None of that takes all of Phillips’ story into account though. He says he left his house then suddenly was 50 miles away, much to the surprise of his family who confirmed that he “just left here a moment ago.” So was it teleportation?
No one can prove a negative, but, like historical claimants John Dee, Gil Perez, Heraldo Vidal, and every other person who has ever said they teleported, there were no reliable witnesses to Phillips’ improbable journeys. No one saw him blink out of existence and no one saw him appear at the Waffle House. There’s no other evidence either, so I feel confident saying that Mr. Phillips is extremely unlikely to have teleported, but let’s explore the possibility.
The one (kind of) exception: quantum teleportation
Teleportation is possible in the quantum world. In the realm of tiny things—atoms, electrons, photons, etc.—the laws of classical physics don’t work. Light can be a particle and a wave, theoretical cats can be alive and dead, and the cause and effect we take for granted are a roll of the dice. It’s a mess, but a mess that allows a limited kind of teleportation.
Quantum teleportation is a method of instantly transmitting information using two “entangled” particles. Measuring one particle immediately determines the state of its partner no matter where it is in space—could be a million miles away, the particle does not care. But there’s a catch: You have to read the result. The data needed to complete the transfer has to be sent via a normal signal, like a radio wave or a fiber-optic cable. Since those signals are capped at the speed of light like everything else, it’s not instant from our point of view.
What do you think so far?
Scientists have successfully teleported single photon states over distance, but it doesn’t work at a larger scale for a number of reasons. First, there’s the logistics. Here’s how Columbia University theoretical physicist Brian Greene described the problem of teleporting a person from New York to Los Angeles to Science Times:
“We’d have to have a huge number of these entangled particles to bring a human being, and have the human being be co-mingled with this collection of particles that are entangled with the ones in L.A…It’s the huge number problem that gets in the way of doing it.”
The word “huge” isn’t big enough: there are roughly 7 octillion atoms currently calling themselves “Gregg Phillips.” Monitoring the quantum state of each of them would require more computing power than has ever existed on Earth. For context, the best modern science has done is teleporting a single photon state to a satellite over 870 miles away. You can’t scale that up to a 200-pound man.

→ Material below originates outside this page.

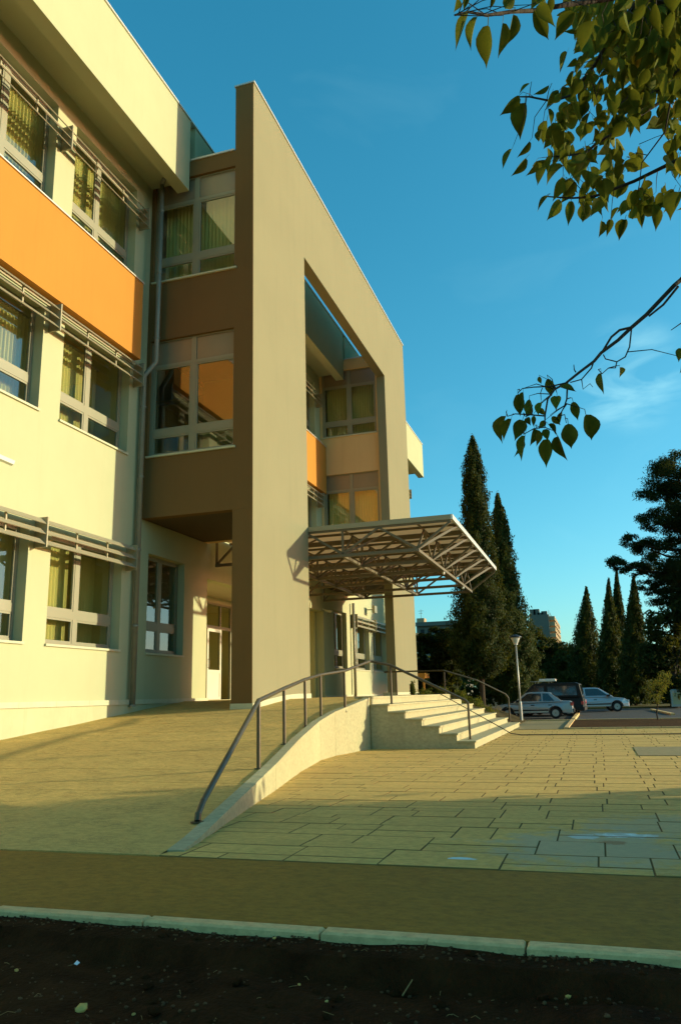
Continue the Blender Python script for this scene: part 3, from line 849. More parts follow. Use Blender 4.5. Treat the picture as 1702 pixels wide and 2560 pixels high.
# facade walls
for name, u0, u1, starts, floors in (('west', 3.0, 18.9, west, (0, 1, 2)), ('mid', 23.0, 34.75, midb, (1, 2)), ('east', 38.8, 53.75, east, (0, 1, 2))):
    ops = [(s, s + 2.95, SILL[f], HEAD[f]) for s in starts for f in floors]
    wall('y', u0, u1, (0.0 if 0 in floors else 5.17), 17.2, YW, TH, ops, 'facade_wall', M['cream'])
    for s in starts:
        for f in floors: wing_window(s, f)
    # orange band between first and second floor, standing proud
    part('orange_panel', MB().box(u0 + (0.02 if name == 'mid' else 0.0), 18.1 if name == 'west' else (u1 - .02 if name == 'mid' else u1), YW - .30, YW - .004, 10.84, 13.22), M['orange'])
    part('band_flashing', MB().box(u0 + (0.02 if name == 'mid' else 0.0), 18.12 if name == 'west' else (u1 - .02 if name == 'mid' else u1), YW - .34, YW - .004, 13.224, 13.26), M['cap'])
    # eaves: fascia beam, soffit
    e0 = u0; e1 = u1 if name != 'east' else 54.1
    part('fascia', MB().box(e0, 18.88 if name == 'west' else e1, 10.6, 11.0, 16.65, 19.16), M['cream'])
    part('soffit', MB().box(e0, 18.88 if name == 'west' else e1, 11.004, 11.9, 17.0, 17.15), M['cream'])
    part('roof_edge', MB().box(e0, 18.88 if name == 'west' else e1, 10.56, 11.05, 19.164, 19.22), M['cap'])
    # interior
    yb = 16.8
    for z in (1.2, 6.75, 12.15): part('floor_slab', MB().box(u0 + .02, u1 - .02, YW + TH + .01, yb, z - .3, z), M['interior_floor'])
    for z in (6.2, 11.6, 16.9): part('ceiling', MB().box(u0 + .02, u1 - .02, YW + TH + .01, yb, z, z + .05), M['ceiling'])
    part('back_wall', MB().box(u0, u1, yb, yb + .3, 0, 19.1), M['interior'])
    for xx in np.arange(u0 + .25, u1, PITCH * 2):
        part('partition', MB().box(xx, xx + .15, YW + TH + .02, yb - .01, 1.2, 16.9), M['interior'])
    part('partition', MB().box(u1 - .2, u1 - .02, YW + TH + .02, yb - .01, 1.2, 16.9), M['interior'])
part('roof', MB().box(3.0, 54.1, 11.06, 19.3, 18.6, 18.9), M['plinth'])
part('end_wall', MB().box(53.76, 54.06, 11.91, 19.0, 0, 18.5), M['cream'])
part('end_wall', MB().box(2.7, 2.99, 11.91, 19.0, 0, 18.5), M['cream'])
for (a, b) in ((18.9, 23.0), (34.75, 38.8)):
    part('fascia', MB().box(a + .3, b - .01, 10.6, 11.0, 17.8, 19.158), M['cream'])
    part('roof_edge', MB().box(a + .02, b - .01, 10.56, 11.05, 19.16, 19.214), M['cap'])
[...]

What, exactly, is Gregg Phillips?
That’s the logistical problem. There’s a larger conceptual/philosophical question to teleportation. In quantum teleportation, the original particle is destroyed to complete the transfer. The quantum state is read, transmitted, and reconstructed elsewhere, but the source is gone. So who (or what) really arrives at the Waffle House?
A Fema spokesperson responded to the controversy to CNN, saying, “This is so silly it’s barely worth acknowledging,” but the question of who is actually running FEMA’s disaster response is not silly, because if Gregg Phillips really did teleport, whatever is currently running FEMA’s disaster response is not Gregg Phillips. A collection of atoms that look and talk like Gregg Phillips appeared at a Waffle House, while actual Gregg Phillips blinked out of existence back on the highway.